SCAS News - 14 October, 2014

New Book by Former SCAS Fellow Bernard Wasserstein

The recently published book The Ambiguity of Virtue: Gertrude van Tijn and the Fate of the Dutch
Jews
(Harvard University Press, 2014) was written by Bernard Wasserstein as he was a Fellow in
residence at the Collegium during the academic year 2011-12.

Bernard Wasserstein is Harriet & Ulrich E. Meyer Professor Emeritus of Modern European Jewish
History at the University of Chicago. His research interests are in the history and politics of Israel,
modern Jewish history, and, more generally, in twentieth-century international history. Previous books
include The British in Palestine (1978), Britain and the Jews of Europe: 1939-1945 (1979), The Secret
Lives of
Trebitsch Lincoln (1988), Herbert Samuel (1992), Vanishing Diaspora (1996), Secret War in
Shanghai
(1999), Divided Jerusalem (2001), Israel and Palestine (2003), Barbarism and Civilization:
A History of Europe in Our Time (2008), and On the Eve: The Jews of Europe before the Second World
War
(2012). The latter one, On the Eve: The Jews of Europe before the Second World War, was finalized
during Wasserstein’s time at SCAS.

ABOUT THE BOOK:
In May 1941, Gertrude van Tijn arrived in Lisbon on a mission of mercy from German-occupied
Amsterdam. She came with Nazi approval to the capital of neutral Portugal to negotiate the departure
from Hitler’s Europe of thousands of German and Dutch Jews. Was this middle-aged Jewish woman,
burdened with such a terrible responsibility, merely a pawn of the Nazis, or was her journey a genuine
opportunity to save large numbers of Jews from the gas chambers? In such impossible circumstances,
what is just action, and what is complicity?

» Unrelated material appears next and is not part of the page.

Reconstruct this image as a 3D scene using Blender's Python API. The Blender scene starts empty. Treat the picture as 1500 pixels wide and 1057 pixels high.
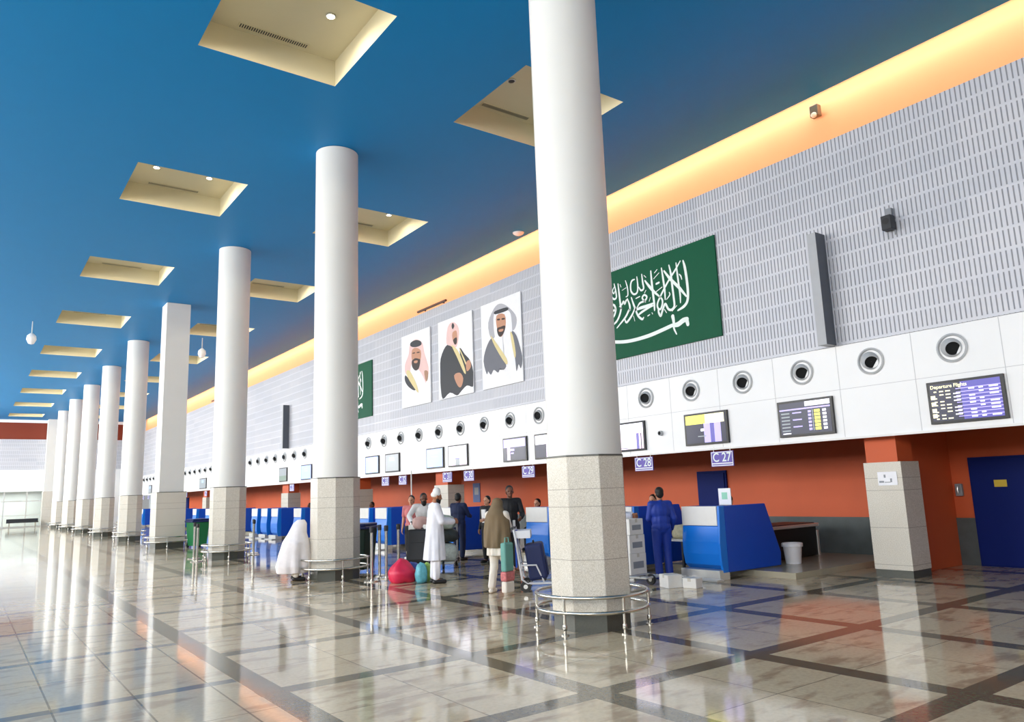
import bpy, bmesh, math, random
from mathutils import Vector, Matrix, Euler
random.seed(7)
PI=math.pi; R=math.radians
scene=bpy.context.scene; COL=scene.collection
cos,sin=math.cos,math.sin

# ------------------------------------------------------------------ materials
def srgb(r,g,b):
    f=lambda c:(c/255/12.92) if c/255<=.04045 else ((c/255+.055)/1.055)**2.4
    return (f(r),f(g),f(b),1)
class N:
    def __init__(s,m): s.t=m.node_tree; s.n=s.t.nodes; s.l=s.t.links
    def new(s,t,**k):
        n=s.n.new(t)
        for a,b in k.items(): setattr(n,a,b)
        return n
    def put(s,sock,v):
        if isinstance(v,bpy.types.NodeSocket): s.l.new(v,sock)
        else: sock.default_value=v
    def math(s,op,a,b=0,c=0):
        n=s.new('ShaderNodeMath',operation=op); s.put(n.inputs[0],a); s.put(n.inputs[1],b); s.put(n.inputs[2],c); return n.outputs[0]
    def mix(s,f,a,b):
        n=s.new('ShaderNodeMix',data_type='RGBA'); s.put(n.inputs[0],f); s.put(n.inputs[6],a); s.put(n.inputs[7],b); return n.outputs[2]
    def noise(s,vec,scale,detail=3,rough=.5):
        n=s.new('ShaderNodeTexNoise'); n.inputs['Scale'].default_value=scale; n.inputs['Detail'].default_value=detail; n.inputs['Roughness'].default_value=rough
        if vec is not None: s.l.new(vec,n.inputs['Vector'])
        return n.outputs[0]
    def ramp(s,v,a,b):   # smooth 0..1 between a and b
        n=s.new('ShaderNodeMapRange',clamp=True); n.interpolation_type='SMOOTHSTEP'
        s.put(n.inputs[0],v); n.inputs[1].default_value=a; n.inputs[2].default_value=b; return n.outputs[0]
MATS={}
def mat(name,col,rough=.5,metal=0,var=.06,scale=6,bump=0,bscale=40,spec=.5,emit=None,estr=0,coat=0):
    m=bpy.data.materials.new(name); m.use_nodes=True; k=N(m); p=k.n['Principled BSDF']
    c=srgb(*col)
    tc=k.new('ShaderNodeTexCoord').outputs['Object']
    if var:
        f=k.noise(tc,scale,4)
        a=tuple(x*(1-var) for x in c[:3])+(1,); b=tuple(min(1,x*(1+var)) for x in c[:3])+(1,)
        k.l.new(k.mix(f,a,b),p.inputs['Base Color'])
    else: p.inputs['Base Color'].default_value=c
    p.inputs['Roughness'].default_value=rough; p.inputs['Metallic'].default_value=metal
    p.inputs['Specular IOR Level'].default_value=spec
    if coat: p.inputs['Coat Weight'].default_value=coat
    if emit is not None:
        p.inputs['Emission Color'].default_value=srgb(*emit); p.inputs['Emission Strength'].default_value=estr
    if bump:
        b=k.new('ShaderNodeBump'); b.inputs['Strength'].default_value=bump; b.inputs['Distance'].default_value=.01
        k.l.new(k.noise(tc,bscale,3),b.inputs['Height']); k.l.new(b.outputs[0],p.inputs['Normal'])
    MATS[name]=m; return m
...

A moving account of courage and of all-too-human failings in the face of extraordinary moral challenges,
The Ambiguity of Virtue tells the story of Van Tijn’s work on behalf of her fellow Jews as the avenues
that might save them were closed off. Between 1933 and 1940 Van Tijn helped organize Jewish emigration
from Germany. After the Germans occupied Holland, she worked for the Nazi‐appointed Jewish Council in
Amsterdam and enabled many Jews to escape. Some later called her a heroine for the choices she made;
others denounced her as a collaborator.

Bernard Wasserstein’s haunting narrative draws readers into the twilight world of wartime Europe, to expose
the wrenching dilemmas that confronted Jews under Nazi occupation. Gertrude van Tijn’s experience raises
crucial questions about German policy toward the Jews, about the role of the Jewish Council, and about Dutch,
American, and British responses to the persecution and mass murder of Jews on an unimaginable scale.